Uma coisa que a “meritocracia” moderna ignora totalmente, é que muitas vezes os méritos sociais são passados por famílias e gerações anteriores, círculos sociais e vantagem geo-política. Nesse caso, a meritocracia justifica muitas vezes a pobreza e a riqueza, o sucesso e o fracasso, que acontece com grande influência de desigualdade ou oportunismo.

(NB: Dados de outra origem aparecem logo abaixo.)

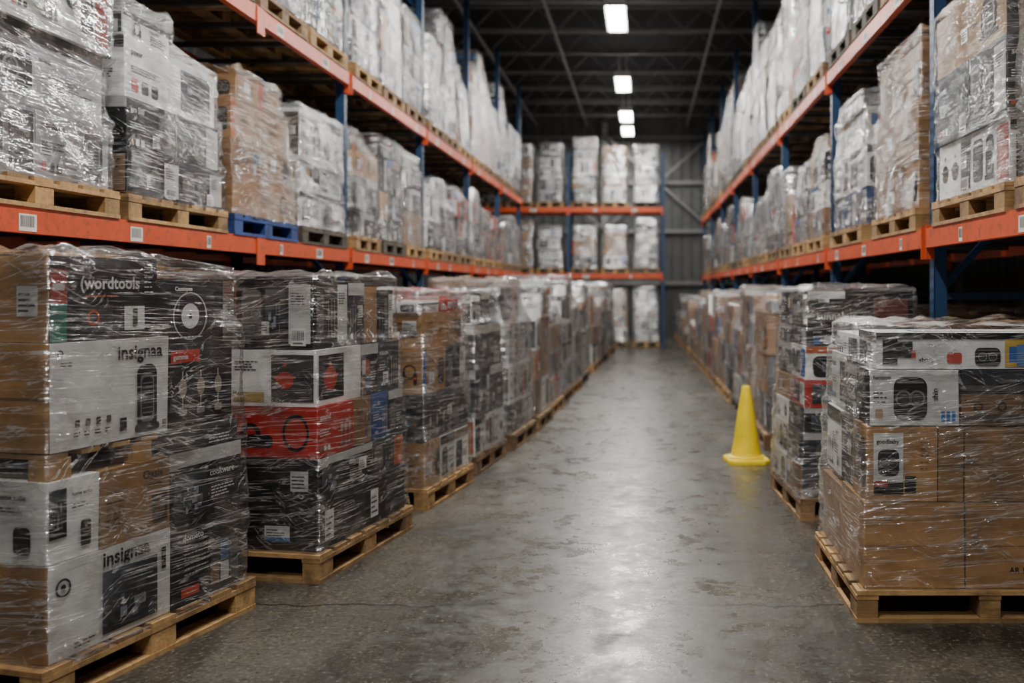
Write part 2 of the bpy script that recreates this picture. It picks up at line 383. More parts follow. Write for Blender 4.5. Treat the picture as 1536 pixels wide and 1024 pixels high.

O problema da meritocracia enquanto crença em nossa psiquê é que ela nos deixa num estado de terror latente, que é responsável muitas vezes por transtornos de ansiedade aguda e vergonha social. Outro problema clássico de achar que sucesso e fracasso são medidos imediatamente pelo dinheiro, e que isso é justificável por mérito, é a procrastinação. Simplesmente porque se formos fazer algo cujo resultado pode não dar um retorno financeiro imediato, ou que seja cercado de dificuldades no caminho, percebemos como risco de nos humilhar e condenar à pobreza e ao fracasso na crença social (e de nós mesmos). Para a mente ansiosa é melhor nem começar, ou fazer aos poucos, à passos lentos o suficiente para que a desmotivação quebre o ritmo antes do “fracasso”. É mais fácil se tolerar desmotivado do que “fracassado”.

A meritocracia não tem substitutos melhores ainda e continua sendo melhor que o “direito divino” do Rei ou a aristocracia do passado. Ela é uma utopia que tem o lado positivo de produzir excessões de sucesso e a possibilitar enriquecimento por investimento e sacrifício pessoal para muita gente; “muita gente” é termo pequeno perto de “todos”. O lado ruim e inevitável aparece quando ela se transforma na crença de que sucesso e fracasso tem a causa única e exclusiva dos méritos pessoais, e que o resultado meritório é dinheiro imediato ou popularidade.

Não podemos justificar o fracasso, nem queremos, porque não nos programamos para fracassar. Tampouco podemos achar que o esforço e o mérito pessoal não mudem vidas e destinos, mas sem o entendimento de que muitas vezes a vida e os resultados são injustos, tanto para o bem quanto para o mal, tendemos ao risco óbvio de cair na procrastinação, na ansiedade e no medo social; coisas que nos impedem de tentar, errar e investir mesmo sem sucessos imediatos, e nos tornam vulneráveis à uma sociedade de crítica cruel, que condecora quem tem poder e pune quem não o tem, sem para isso olhar eticamente para os processos que geram os resultados.